ZHANG HUAN

Zhang Huan is a Chinese performance artist, painter, photographer, and sculptor. Perhaps best known for performances that test his own physical and mental endurance, Zhang creates symbolic self-portraits that question the role of family and culture in shaping contemporary life. 

Family Tree consists of nine sequential images of Zhang Huan’s face, taken from dusk to dawn. As the images progress, Zhang’s face and shaved head is gradually covered by calligraphy (written by three calligraphers) until it is completely black. This performance aimed to represent Huan’s lineage, with the calligraphers writing names of his family members, as well as personal stories, Chinese folktales and poems and random thoughts. The blacking out of Zhang’s face by the end of the process served as a metaphor for the way that his identity might be entirely subsumed by his heritage. The density of cultural history obscures the individual, only for it to become clear again in the final image, where Zhang appears more animated and the legibility of the writing has entirely faded.

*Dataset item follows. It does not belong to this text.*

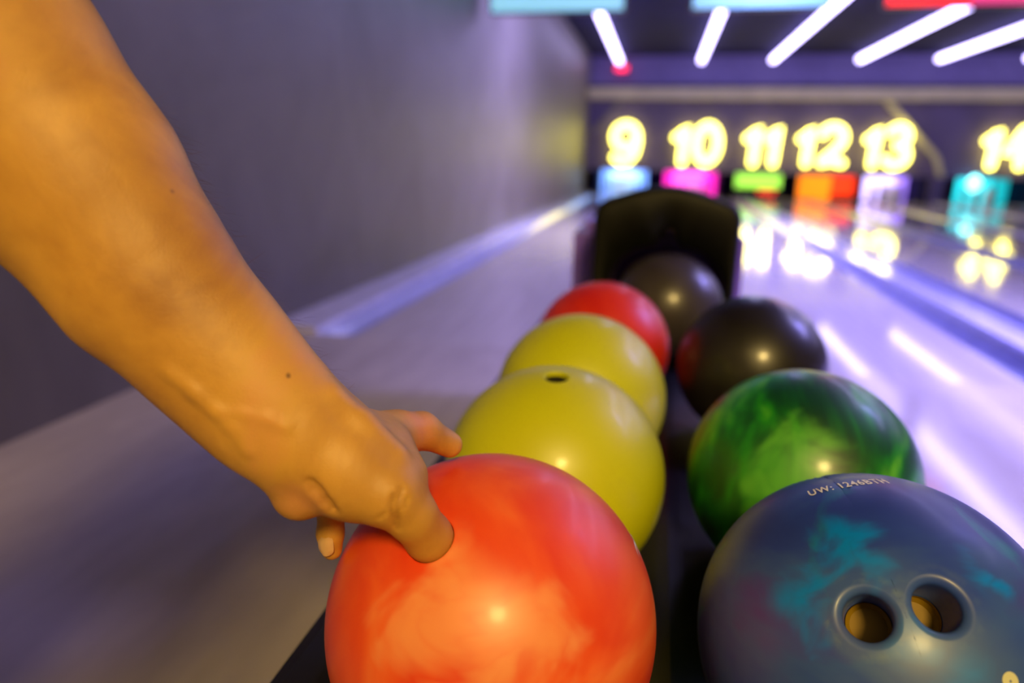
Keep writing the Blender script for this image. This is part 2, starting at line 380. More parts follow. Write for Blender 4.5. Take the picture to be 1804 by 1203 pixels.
# ------------------------------------------------------------------ ball return
XC = .037
def loft_y(bm, prof, ys):
    rows = [[bm.verts.new((p[0], y, p[1])) for p in prof] for y in ys]; n = len(prof)
    for a, b in zip(rows[:-1], rows[1:]):
        for j in range(n): bm.faces.new((a[j], a[(j + 1) % n], b[(j + 1) % n], b[j]))
    bm.faces.new(rows[0][::-1]); bm.faces.new(rows[-1]); return bm
br = tag(empty('ball_return', (XC, 1.0, FLOOR)), 'black ball return rack with two ball channels and a rounded hood', 'ball return')
prof = [(-.244, -.47), (-.254, -.388), (-.251, -.374), (-.240, -.370)]
for i in range(13):
    x = -.222 + (.222 + XC - .012) * i / 12; prof.append((x, -.4095 + 1.5 * (x + .080) ** 2 if x < 0.02 else -.394))
prof += [(XC, -.392)]
for i in range(13):
    x = XC + .014 + (.297 - XC - .014) * i / 12; prof.append((x, -.4095 + 1.5 * (x - .156) ** 2 if x > .055 else -.394))
prof += [(.305, -.372), (.314, -.376), (.318, -.392), (.310, -.47)]
obj('tray', loft_y(bmesh.new(), prof, (.10, .12, 1.40, 1.60)), M_BLACK, br)
obj('end_bumper', sweep(bmesh.new(), [(-.24, .13, -.36), (-.15, .115, -.352), (XC, .11, -.35), (.22, .115, -.352), (.315, .13, -.36)], .022, 12), M_BLACK, br, smooth=True)
# exit ramp that carries the ball leaving the hood
bm = bmesh.new(); rows = []
for y, z in ((1.20, -.402), (1.28, -.398), (1.45, -.396), (1.75, -.38)):
    rows.append([bm.verts.new((XC + s * .11, y, z + .9 * (s * .11) ** 2 * 4)) for s in (-1, -.6, -.3, 0, .3, .6, 1)])
for a, b in zip(rows[:-1], rows[1:]):
    for j in range(6): bm.faces.new((a[j], a[j + 1], b[j + 1], b[j]))
obj('exit_ramp', bm, M_BLACK, br, smooth=True)
bm = bx(bmesh.new(), (XC - .16, .35, FLOOR + .06), (XC + .16, 1.9, -.44)); obj('pedestal', bm, M_BLACK, br, bevel=.02)
bm = bx(bmesh.new(), (XC - .20, .25, FLOOR), (XC + .20, 2.0, FLOOR + .06)); obj('base_plate', bm, M_BLACK, br, bevel=.012)
# hood: outer shell with an arched mouth
def contour(hw, top, sh, bot, rc, yy, n=64, cx=.0205, p=3.4):
    """rounded, slightly peaked outline; hw half width, top/sh heights of crown and shoulders"""
    pts = []
    L = [(-hw, bot), (-hw, sh - rc)]
    for k in range(9):
        a = PI - PI / 2 * k / 8; L.append((-hw + rc + rc * math.cos(a), sh - rc + rc * math.sin(a)))
    nC = 12
    for k in range(1, nC):
        u = k / nC; x = -hw + rc + (2 * hw - 2 * rc) * u; L.append((x, sh + (top - sh) * (1 - abs(2 * u - 1) ** 1.7)))
    for k in range(9):
        a = PI / 2 - PI / 2 * k / 8; L.append((hw - rc + rc * math.cos(a), sh - rc + rc * math.sin(a)))
    L += [(hw, sh - rc), (hw, bot)]
    # resample evenly
    d = [0]
    for a, b in zip(L[:-1], L[1:]): d.append(d[-1] + math.dist(a, b))
    out = []
    for i in range(n):
        s = d[-1] * i / (n - 1); j = max(q for q in range(len(d)) if d[q] <= s + 1e-9); j = min(j, len(L) - 2)
        f = (s - d[j]) / max(1e-9, d[j + 1] - d[j]); out.append((cx + L[j][0] + (L[j + 1][0] - L[j][0]) * f, yy, L[j][1] + (L[j + 1][1] - L[j][1]) * f))
    return out
bm = bmesh.new()
loops = [contour(.112, -.150, -.185, -.40, .09, 1.78, cx=.028), contour(.117, -.138, -.18, -.40, .09, 1.50, cx=.028), contour(.122, -.130, -.172, -.40, .09, 1.44, cx=.028),
         contour(.134, -.066, -.094, -.40, .03, 1.428), contour(.143, -.058, -.084, -.40, .032, 1.432), contour(.147, -.053, -.080, -.40, .034, 1.445),
         contour(.147, -.055, -.082, -.40, .034, 1.60), contour(.135, -.09, -.12, -.40, .04, 1.82)]
V = [[bm.verts.new(p) for p in l] for l in loops]
for a, b in zip(V[:-1], V[1:]):
    for j in range(len(a) - 1): bm.faces.new((a[j], a[j + 1], b[j + 1], b[j]))
bm.faces.new(V[0]); bm.faces.new(V[-1][::-1])
obj('hood', bm, M_HOOD, br, smooth=True)
bm = bx(bmesh.new(), (-.197, 1.66, FLOOR + .05), (.21, 2.35, -.15)); obj('rear_housing', bm, M_HOUSE, br, bevel=.03)

# ------------------------------------------------------------------ bowling balls
R = .10795
def sphere_hit(px, py, c):
    d = cw((px - 902) / 1203, (py - 601.5) / 1203, 1.0); d = d / np.linalg.norm(d); c = np.array(c)
    b = d @ c; q = b * b - c @ c + R * R
    return d * (b - math.sqrt(max(q, 0)))
def frame(n):
    n = Vector(n).normalized(); a = n.orthogonal().normalized(); return a, n.cross(a), n
def hole_prof(ri, ro, depth):
    """(radius, height) from the sphere's surface inwards"""
    zo = math.sqrt(R * R - ro * ro); zi = math.sqrt(R * R - ri * ri) - (ro - ri) * 1.1
    P = []
    for k in range(7):                       # rounded lip
        a = k / 6; P.append((ro + (ri - ro) * math.sin(a * PI / 2), zo + (zi - zo) * (1 - math.cos(a * PI / 2))))
    P += [(ri, zi - .004), (ri, R - depth + .002), (ri * .9, R - depth), (ri * .4, R - depth)]
    return P
def holed_ball(name, c, axes, ri, ro, depth, m, lining=None, up=.80, word='amber lined bottom of the finger hole'):
    """ball centred at the origin of its object; 0, 1 or 2 drilled holes with rounded lips"""
    bm = bmesh.new(); c = Vector(c)
    if not axes:
        bmesh.ops.create_uvsphere(bm, u_segments=128, v_segments=64, radius=R)
    else:
        NA = 128
        half = None
        if len(axes) == 2: half = (Vector(axes[0]).normalized() - Vector(axes[1]).normalized()).normalized()
        for q, ax in enumerate(axes):
            e1, e2, n = frame(ax)
            hn = half if q == 0 else (-half if half else None)
            cols = []
            for j in range(NA):
                f = 2 * PI * j / NA; t = e1 * math.cos(f) + e2 * math.sin(f)
                th0 = math.asin(ro / R)
                if hn is None: th1 = PI - .02
                else:
                    th1 = math.atan2(n.dot(hn), -t.dot(hn)); th1 = th1 if th1 > 0 else th1 + PI
                col = [t * r_ + n * z_ for r_, z_ in reversed(hole_prof(ri, ro, depth))]
                NT_ = 72
                for i in range(1, NT_ + 1):
                    u = i / NT_; th = th0 + (th1 - th0) * (u ** 1.35)
                    col.append((t * math.sin(th) + n * math.cos(th)) * R)
                cols.append([bm.verts.new(p) for p in col])
            for j in range(NA):
                a, b = cols[j], cols[(j + 1) % NA]
                for i in range(len(a) - 1): bm.faces.new((a[i], b[i], b[i + 1], a[i + 1]))
            bm.faces.new([cc[0] for cc in cols][::-1])
            if hn is None: bm.faces.new([cc[-1] for cc in cols])
        bmesh.ops.remove_doubles(bm, verts=bm.verts, dist=2e-4 if len(axes) == 2 else 1e-6)
    bmesh.ops.recalc_face_normals(bm, faces=bm.faces)
    me = bpy.data.meshes.new(name); bm.to_mesh(me); bm.free()
    o = link_mesh(name, me, m, None, True, c)
    if lining:
        for ax in axes:
            e1, e2, n = frame(ax); bm = bmesh.new(); rr = []
            pr = [(ri * .30, R - depth + .0015), (ri * .80, R - depth + .0015), (ri * .965, R - depth + .004), (ri * .965, R - depth * up)]
            for r_, z_ in pr: rr.append([bm.verts.new((e1 * math.cos(2 * PI * j / 48) + e2 * math.sin(2 * PI * j / 48)) * r_ + n * z_) for j in range(48)])
            for a, b in zip(rr[:-1], rr[1:]):
                for j in range(48): bm.faces.new((a[j], a[(j + 1) % 48], b[(j + 1) % 48], b[j]))
            cv = bm.verts.new(n * (R - depth + .0015))
            for j in range(48): bm.faces.new((rr[0][j], rr[0][(j + 1) % 48], cv))
            bmesh.ops.recalc_face_normals(bm, faces=bm.faces)
            me = bpy.data.meshes.new('hole_lining'); bm.to_mesh(me); bm.free(); li = link_mesh('hole_lining', me, lining, None, False); li.parent = o
            li['label'] = word
    return o

# ball resins
c_red = (-.0885, .3826, -.2976); c_y1 = (-.0814, .6160, -.3040); c_y2 = (-.0797, .8325, -.2987); c_r2 = (-.0726, 1.0812, -.2990)
c_d1 = (.0332, 1.3735, -.2868); c_d2 = (.1546, 1.0365, -.3000); c_g = (.1575, .6667, -.3030); c_b = (.1551, .4157, -.2990)
def local(px, py, c): return tuple(sphere_hit(px, py, c) - np.array(c))
def blob(k, pts, warp_scale=15, warp=.024, seed=0.0):
    '''soft patches around surface points, for clouds of colour or painted light and shade: sum of fall-offs, coordinates warped by noise'''
    nz = k.noise(warp_scale, 3, 1.0, .5, k.mapping(loc=(seed, seed * .7, seed * .3)))
    sub = k.n('ShaderNodeVectorMath', operation='SUBTRACT'); k.l(nz.outputs['Color'], sub.inputs[0]); sub.inputs[1].default_value = (.5, .5, .5)
    sc = k.n('ShaderNodeVectorMath', operation='SCALE'); k.l(sub.outputs[0], sc.inputs[0]); sc.inputs['Scale'].default_value = warp * 4
    ad = k.n('ShaderNodeVectorMath', operation='ADD'); k.l(k.coord(), ad.inputs[0]); k.l(sc.outputs[0], ad.inputs[1])
    out = None
    for p, rad in pts:
        d = k.n('ShaderNodeVectorMath', operation='DISTANCE'); k.l(ad.outputs[0], d.inputs[0]); d.inputs[1].default_value = p
        mr = k.n('ShaderNodeMapRange', interpolation_type='SMOOTHSTEP'); k.l(d.outputs['Value'], mr.inputs['Value']); mr.inputs['From Min'].default_value = rad * 1.25; mr.inputs['From Max'].default_value = rad * .1
        if out is None: out = mr.outputs[0]
        else:
            mxm = k.n('ShaderNodeMath', operation='MAXIMUM'); k.l(out, mxm.inputs[0]); k.l(mr.outputs[0], mxm.inputs[1]); out = mxm.outputs[0]
    return out
def mixin(k, fac, col, amount=1.0):
    old = k.b.inputs['Base Color'].links[0].from_socket; m = k.n('ShaderNodeMix', data_type='RGBA'); f = k.n('ShaderNodeMath', operation='MULTIPLY'); k.l(fac, f.inputs[0]); f.inputs[1].default_value = amount
    k.l(f.outputs[0], m.inputs[0]); k.l(old, m.inputs[6]); m.inputs[7].default_value = (*col, 1); k.l(m.outputs[2], k.b.inputs['Base Color'])
def resin(name, stops, scale, dist, rough, coat=.8, coat_rough=.07, warp=None, detail=3, sss=0, spec=.5, loc=(0, 0, 0), bump=0, patches=None):
    k = NT(name); vec = k.mapping(loc=loc, scale=warp or (1, 1, 1))
    nz = k.noise(scale, detail, dist, .5, vec); r = k.ramp(nz.outputs['Fac'], stops)
    k.l(r.outputs[0], k.b.inputs['Base Color']); k.b.inputs['Roughness'].default_value = rough
    k.b.inputs['Coat Weight'].default_value = coat; k.b.inputs['Coat Roughness'].default_value = coat_rough; k.b.inputs['Specular IOR Level'].default_value = spec
    if sss:
        k.b.inputs['Subsurface Weight'].default_value = sss; k.b.inputs['Subsurface Radius'].default_value = (.02, .006, .003); k.b.inputs['Subsurface Scale'].default_value = .5
    n2 = k.noise(420, 3, 0, .7); k.bump(n2.outputs['Fac'], .02 + bump, .0006)
    if patches:
        for q, (pts, col, am) in enumerate(patches): mixin(k, blob(k, pts, seed=q + .4), col, am)
    return k.m
M_ORANGE = resin('orange_red_resin', [(.30, (.80, .045, .010)), (.46, (.88, .085, .014)), (.58, (.95, .13, .024)), (.70, (1.0, .22, .05))], 6, 2.2, .42, coat=.09, coat_rough=.15, detail=3, spec=.6,
    patches=[([(local(815, 1045, c_red), .030), (local(760, 1075, c_red), .026), (local(700, 1090, c_red), .018), (local(900, 1090, c_red), .034), (local(965, 1075, c_red), .028), (local(985, 1130, c_red), .022), (local(870, 1170, c_red), .022)], (1.0, .44, .17), .62)])  # pale swirl patches also paint the lamp's broad creamy highlight into the resin
M_YELLOW = resin('yellow_resin', [(.3, (.54, .56, .002)), (.7, (.63, .65, .003))], 5, .5, .42, coat=.15, coat_rough=.13, spec=.6)
M_REDB = resin('scarlet_resin', [(.3, (.60, .012, .006)), (.7, (.80, .05, .012))], 5, 1.5, .42, coat=.15, coat_rough=.13, spec=.6)
M_GREEN = resin('green_pearl_resin', [(.34, (.002, .045, .012)), (.47, (.004, .12, .016)), (.56, (.012, .26, .016)), (.68, (.10, .48, .03))], 6.5, 2.4, .44, coat=.28, coat_rough=.17, spec=.6, warp=(1.6, .9, .6), detail=3,
    patches=[([(local(1400, 820, c_g), .040), (local(1345, 850, c_g), .025), (local(1380, 760, c_g), .020), (local(1450, 800, c_g), .022), (local(1330, 900, c_g), .022)], (.12, .50, .05), .75), ([(local(1440, 690, c_g), .045), (local(1560, 760, c_g), .03)], (.002, .05, .02), .6)])  # light green patches paint the lamp's soft highlight; the second set darkens the top
M_CHAR = resin('charcoal_resin', [(.3, (.035, .028, .034)), (.7, (.06, .052, .058))], 12, 1, .38, coat=.35, coat_rough=.19)
M_BLK = resin('black_resin', [(.3, (.010, .008, .010)), (.7, (.02, .018, .018))], 12, 1, .40, coat=.4, coat_rough=.17)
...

Throughout his practice, the artist regularly tackles issues of politics, religion, and overpopulation in China. By using materials like ash and incense as well as subjects like Confucius and the Buddha, Zhang draws attention to his cultural history and the complicated ways he identifies and rejects it. http://www.artnet.com/artists/zhang-huan/

Zhang Huan’s works are both highly personal and politicised, dealing with complex issues of identity, spiritualism, vulnerability, and transgression. His practice focuses on no one particular media but rather incorporates a wide variety of tactics – from performance to photography, installation, sculpture, and painting — utilising each method for its physical and symbolic associations. This unique approach to making reinforces the inter connectivity of the concepts and recurrent motifs running throughout of Zhang’s work, and mirrors an underlying sentiment of shared human experience and bond. https://www.saatchigallery.com/artists/zhang_huan.htm

To Raise the Water Level in a Fish Pond (Close Up), 1997

I invited about forty participants, recent migrants to the city who had come to work in Beijing from other parts of China. They were construction workers, fishermen and labourers, all from the bottom of society. They stood around in the pond and then I walked in it. At first, they stood in a line in the middle to separate the pond into two parts. Then they all walked freely, until the point of the performance arrived, which was to raise the water level. Then they stood still. In the Chinese tradition, fish is the symbol of sex while water is the source of life. This work expresses, in fact, one kind of understanding and explanation of water. That the water in the pond was raised one metre higher is an action of no avail.